Annex LGBT shelter to provide 'safe, supportive' space starting Feb. 1
25-bed facility largest of its kind in Canada
A "safe, supportive and welcoming" shelter for homeless youth who identify as LGBT will open in the Annex in February.
"It's another step forward for us as a city as we pursue greater equality — not tolerance, not acceptance but real equality," said Coun. Joe Cressy at a news conference Thursday.
"In the past in Toronto, far too often, we've let down some of the most vulnerable."
One in five homeless youth identify as LGBTQ2S (lesbian, gay, bisexual, transgender, queer, two-spirited), according to the 2013 Street Needs Assessment.
"So many of us have waited a very long time for this day," said Alex Abramovich, a researcher at the Centre for Addiction and Mental Health, who worked extensively on LGBTQ2S youth homelessness for 10 years.
The YMCA Sprott House, on Walmer Road, is the first of two programs for LGBT homeless youth slated to open this year in Toronto and the largest of its kind in Canada. LGBT homeless youth aged 16 to 24 can move into the 25-bed transitional housing facility starting Feb. 1 and can stay up to one year, less a day.
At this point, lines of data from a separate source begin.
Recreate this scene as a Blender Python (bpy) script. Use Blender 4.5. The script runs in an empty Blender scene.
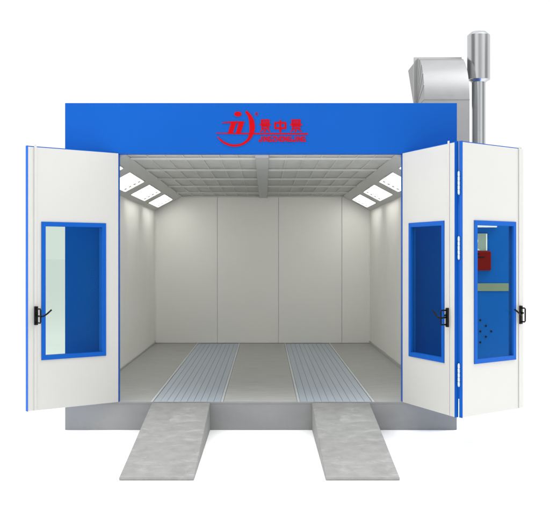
import bpy, bmesh, math, random
from mathutils import Vector, Matrix
random.seed(4)
scene = bpy.context.scene
COL = scene.collection
R = math.radians

# ------------------------------------------------------------------ materials
def mat(name, color, rough=0.5, metal=0.0, var=0.05, nscale=3.0, stretch=(1, 1, 1), bump=0.0, bscale=60.0, spec=0.5, dirt=None):
    m = bpy.data.materials.new(name); m.use_nodes = True
    nt = m.node_tree; n = nt.nodes; l = nt.links
    b = n['Principled BSDF']
    b.inputs['Roughness'].default_value = rough
    b.inputs['Metallic'].default_value = metal
    b.inputs['Specular IOR Level'].default_value = spec
    tc = n.new('ShaderNodeTexCoord'); mp = n.new('ShaderNodeMapping')
    mp.inputs['Scale'].default_value = stretch
    l.new(tc.outputs['Object'], mp.inputs['Vector'])
    nz = n.new('ShaderNodeTexNoise'); nz.inputs['Scale'].default_value = nscale
    nz.inputs['Detail'].default_value = 6; nz.inputs['Roughness'].default_value = 0.6
    l.new(mp.outputs['Vector'], nz.inputs['Vector'])
    rp = n.new('ShaderNodeValToRGB')
    rp.color_ramp.elements[0].position = 0.3; rp.color_ramp.elements[1].position = 0.7
    rp.color_ramp.elements[0].color = [c * (1 - var) for c in color] + [1]
    rp.color_ramp.elements[1].color = [min(1, c * (1 + var)) for c in color] + [1]
    l.new(nz.outputs['Fac'], rp.inputs['Fac'])
    out = rp.outputs['Color']
    if dirt:
        dcol, dscale, lo, hi, amt, dstretch = dirt
        mp2 = n.new('ShaderNodeMapping'); mp2.inputs['Scale'].default_value = dstretch
        l.new(tc.outputs['Object'], mp2.inputs['Vector'])
        n2 = n.new('ShaderNodeTexNoise'); n2.inputs['Scale'].default_value = dscale
        n2.inputs['Detail'].default_value = 9; n2.inputs['Roughness'].default_value = 0.65
        n2.inputs['Distortion'].default_value = 0.6
        l.new(mp2.outputs['Vector'], n2.inputs['Vector'])
        mr = n.new('ShaderNodeMapRange'); mr.inputs['From Min'].default_value = lo; mr.inputs['From Max'].default_value = hi
        mr.inputs['To Max'].default_value = amt
        l.new(n2.outputs['Fac'], mr.inputs['Value'])
        mx = n.new('ShaderNodeMix'); mx.data_type = 'RGBA'
        l.new(mr.outputs['Result'], mx.inputs[0]); l.new(out, mx.inputs[6]); mx.inputs[7].default_value = list(dcol) + [1]
        out = mx.outputs[2]
    l.new(out, b.inputs['Base Color'])
    r2 = n.new('ShaderNodeMapRange')
    r2.inputs['To Min'].default_value = max(0.02, rough - 0.07); r2.inputs['To Max'].default_value = min(1, rough + 0.07)
    l.new(nz.outputs['Fac'], r2.inputs['Value']); l.new(r2.outputs['Result'], b.inputs['Roughness'])
    if bump:
        nb = n.new('ShaderNodeTexNoise'); nb.inputs['Scale'].default_value = bscale; nb.inputs['Detail'].default_value = 4
        l.new(mp.outputs['Vector'], nb.inputs['Vector'])
        bp = n.new('ShaderNodeBump'); bp.inputs['Strength'].default_value = bump; bp.inputs['Distance'].default_value = 0.01
        l.new(nb.outputs['Fac'], bp.inputs['Height']); l.new(bp.outputs['Normal'], b.inputs['Normal'])
    return m

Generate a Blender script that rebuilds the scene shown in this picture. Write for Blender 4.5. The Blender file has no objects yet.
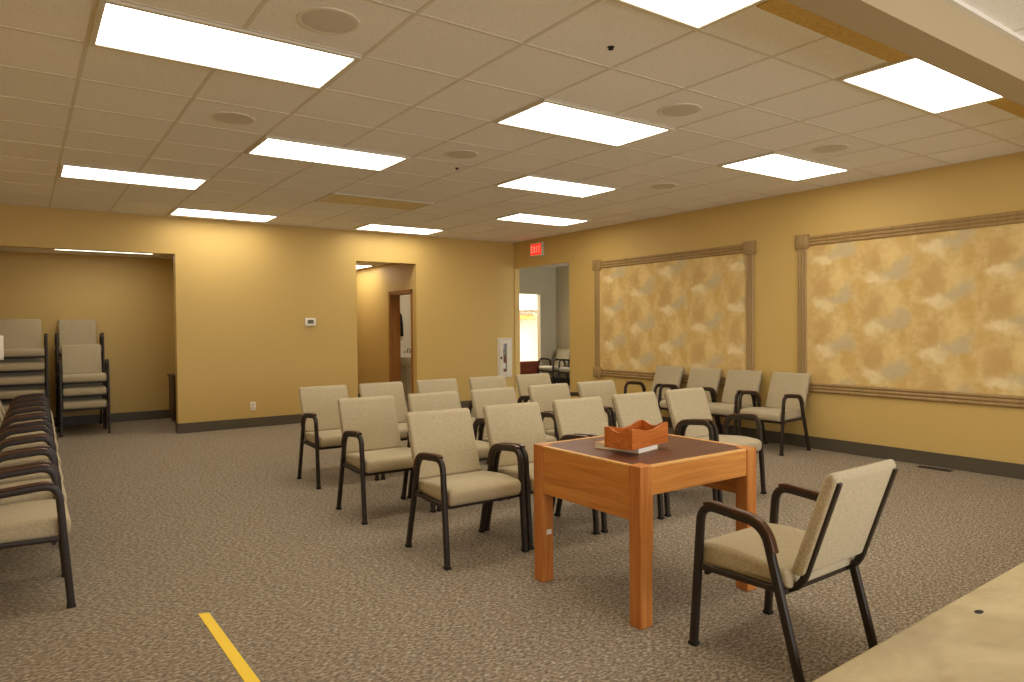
import bpy, bmesh, math, random
from mathutils import Vector, Matrix
random.seed(4)
scn = bpy.context.scene
C = scn.collection
PI = math.pi
W, D, H = 6.678, 8.152, 2.79          # right wall x, back wall y, ceiling height
XL = -0.80                            # left wall
T = 0.61                              # ceiling tile

# ------------------------------------------------------------------ materials
def lin(c):
    out = []
    for v in c:
        v = v / 255.0
        out.append(v / 12.92 if v <= 0.04045 else ((v + 0.055) / 1.055) ** 2.4)
    return (*out, 1.0)

def mat(name, rgb, rough=0.6, metal=0.0, spec=0.5):
    m = bpy.data.materials.new(name); m.use_nodes = True
    b = m.node_tree.nodes['Principled BSDF']
    b.inputs['Base Color'].default_value = lin(rgb)
    b.inputs['Roughness'].default_value = rough
    b.inputs['Metallic'].default_value = metal
    b.inputs['Specular IOR Level'].default_value = spec
    return m

class NT:
    """tiny node-tree helper"""
    def __init__(s, m): s.t = m.node_tree; s.b = s.t.nodes['Principled BSDF']
    def n(s, kind, **kw):
        x = s.t.nodes.new(kind)
        for k, v in kw.items(): setattr(x, k, v)
        return x
    def l(s, a, b): s.t.links.new(a, b)
    def coords(s, scale=(1, 1, 1), rot=(0, 0, 0)):
        tc = s.n('ShaderNodeTexCoord'); mp = s.n('ShaderNodeMapping')
        mp.inputs['Scale'].default_value = scale; mp.inputs['Rotation'].default_value = rot
        s.l(tc.outputs['Object'], mp.inputs['Vector']); return mp.outputs['Vector']
    def noise(s, vec, scale, detail=3, rough=0.5, dist=0.0):
        x = s.n('ShaderNodeTexNoise'); x.inputs['Scale'].default_value = scale
        x.inputs['Detail'].default_value = detail; x.inputs['Roughness'].default_value = rough
        x.inputs['Distortion'].default_value = dist
        s.l(vec, x.inputs['Vector']); return x.outputs['Fac']
    def ramp(s, fac, stops):
        r = s.n('ShaderNodeValToRGB'); e = r.color_ramp.elements
        while len(e) < len(stops): e.new(0.5)
        for i, (p, c) in enumerate(stops):
            e[i].position = p; e[i].color = lin(c) if len(c) == 3 and max(c) > 1.001 else (*c, 1)
        s.l(fac, r.inputs['Fac']); return r.outputs['Color']
    def mix(s, fac, a, b, mode='MIX'):
        x = s.n('ShaderNodeMix', data_type='RGBA', blend_type=mode)
        for sock, v in ((x.inputs[0], fac), (x.inputs[6], a), (x.inputs[7], b)):
            if hasattr(v, 'is_output'): s.l(v, sock)
            elif isinstance(v, (int, float)): sock.default_value = v
            else: sock.default_value = lin(v)
        return x.outputs[2]
    def math(s, op, a, b=None, c=None):
        x = s.n('ShaderNodeMath', operation=op)
        for i, v in enumerate((a, b, c)):
            if v is None: continue
            if hasattr(v, 'is_output'): s.l(v, x.inputs[i])
            else: x.inputs[i].default_value = v
        return x.outputs[0]
    def color(s, c): s.l(c, s.b.inputs['Base Color'])
    def bump(s, h, strength=0.3, dist=0.01):
        x = s.n('ShaderNodeBump'); x.inputs['Strength'].default_value = strength
        x.inputs['Distance'].default_value = dist
        s.l(h, x.inputs['Height']); s.l(x.outputs['Normal'], s.b.inputs['Normal'])

def m_wall(name, rgb):
    m = mat(name, rgb, 0.55, spec=0.35); t = NT(m); v = t.coords()
    a = t.noise(v, 1.3, 2); t.color(t.mix(a, tuple(x * 0.985 for x in rgb), tuple(min(255, x * 1.01) for x in rgb)))
    t.bump(t.noise(v, 220, 2), 0.12, 0.002); return m

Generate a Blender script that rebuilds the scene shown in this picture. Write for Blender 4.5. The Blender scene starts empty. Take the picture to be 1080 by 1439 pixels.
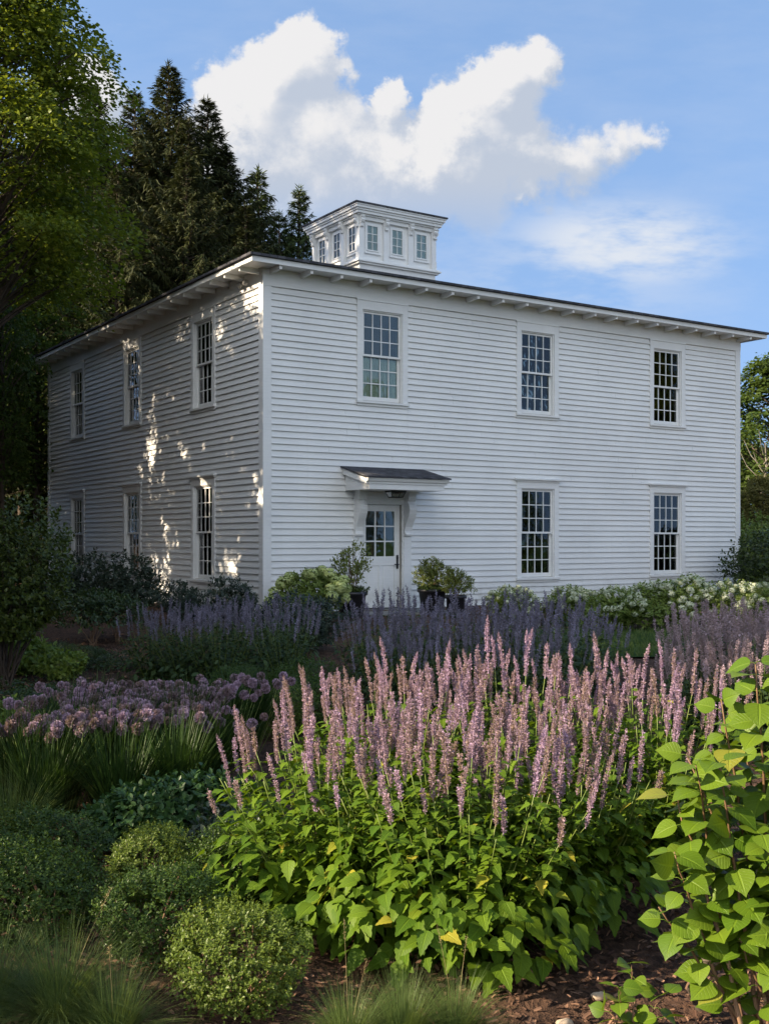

"We knew, and people know, that LGBTQ2S young people are much more likely, for example, to be at risk of suicide and other kinds of mental health difficulties," said Mayor John Tory. "And to just say they're going to seek shelter or get adequate support in places like the existing shelter system, is not an adequate answer."
"This project is very important to me," he said. "It's very important to me because it stands as a symbol of how we do things here, how we live together."
Tory also lauded Annex residents for their willingness and eagerness to help.
"They wanted to be real neighbours. That is the true spirit of Toronto."